Regrettably, the Acting President of the National Bank of Georgia did not maintain the necessary level of political resilience and amended her decision to strengthen legal safeguards for individuals like Otar Partskhaladze and similar oligarchs in the future, consequently putting under quest the stability of Georgian financial institutions. The extraordinary alteration in the process for implementing international sanctions against Russia by the National Bank of Georgia is incongruent with the constitutional mandate of the National Bank, which is entrusted with the duty to facilitate the stable operation of the financial sector. Furthermore, the National Bank's decision has adverse effects on both the stability of the financial sector and the execution of monetary policy aimed at ensuring price stability.

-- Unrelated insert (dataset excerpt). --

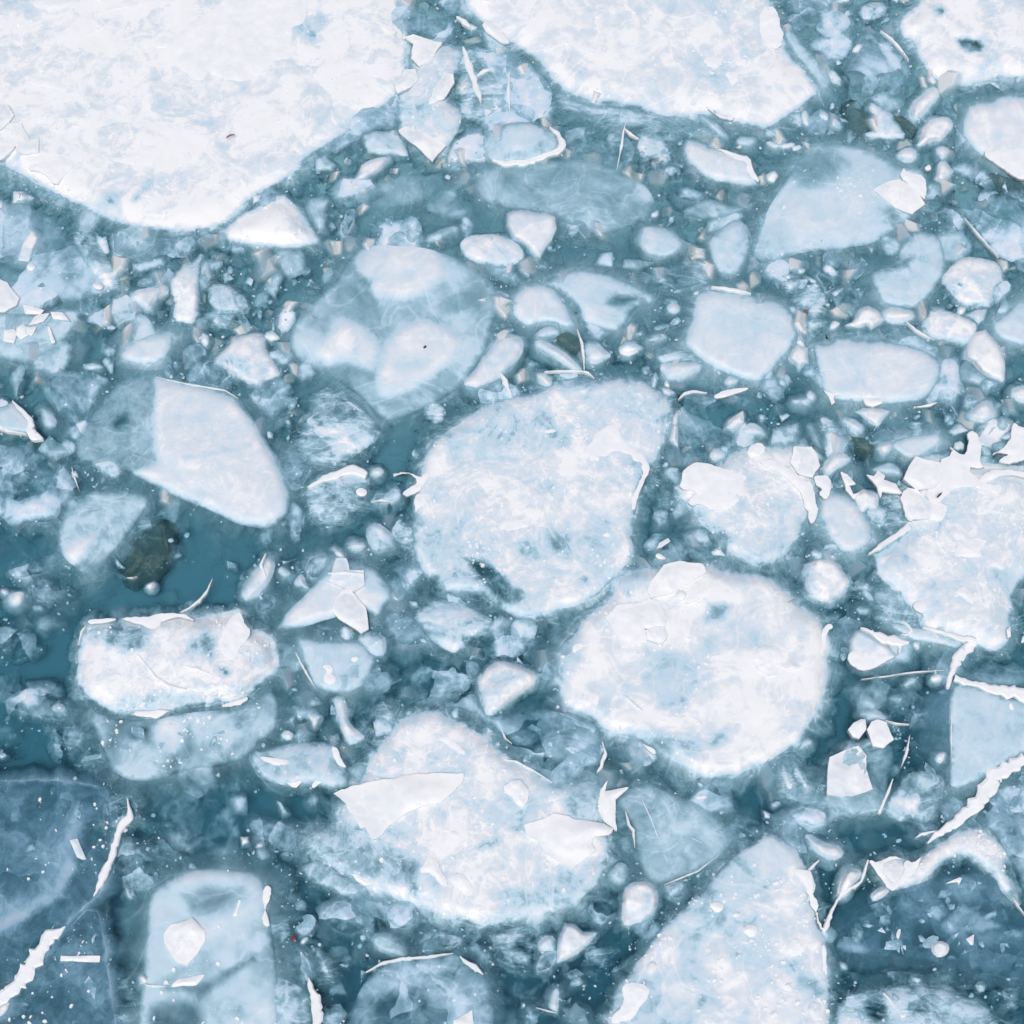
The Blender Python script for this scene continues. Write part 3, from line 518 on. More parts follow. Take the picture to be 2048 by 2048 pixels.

It should be noted that after Natia Turnava's decision, three vice-presidents of the National Bank (Papuna Lezhava, Archil Mestvrishvili, Nikoloz Gagua) resigned, as well as the president's advisor. They noted that the Acting President of the National Bank did not engage in consultations with the members of the National Bank's Board when modifying the sanctions enforcement procedure. This indirectly indicates that Turnava made the problematic decision alone, and therefore, she should assume responsibility by reinstating the previous model of sanctions enforcement and resign from her position.


The incident once again confirms the need for reducing political and oligarchic influences in public service, especially in independent constitutional institutions. It should be noted that overcoming this problem, including "deoligarchization" is a necessary precondition for Georgia to attain the candidate status for the European Union. Unfortunately, attempts to exert political influence on the National Bank and the establishment of a precedent for circumventing sanctions imposed on Russia will serve as additional obstacles for Georgia on its path towards the European Union.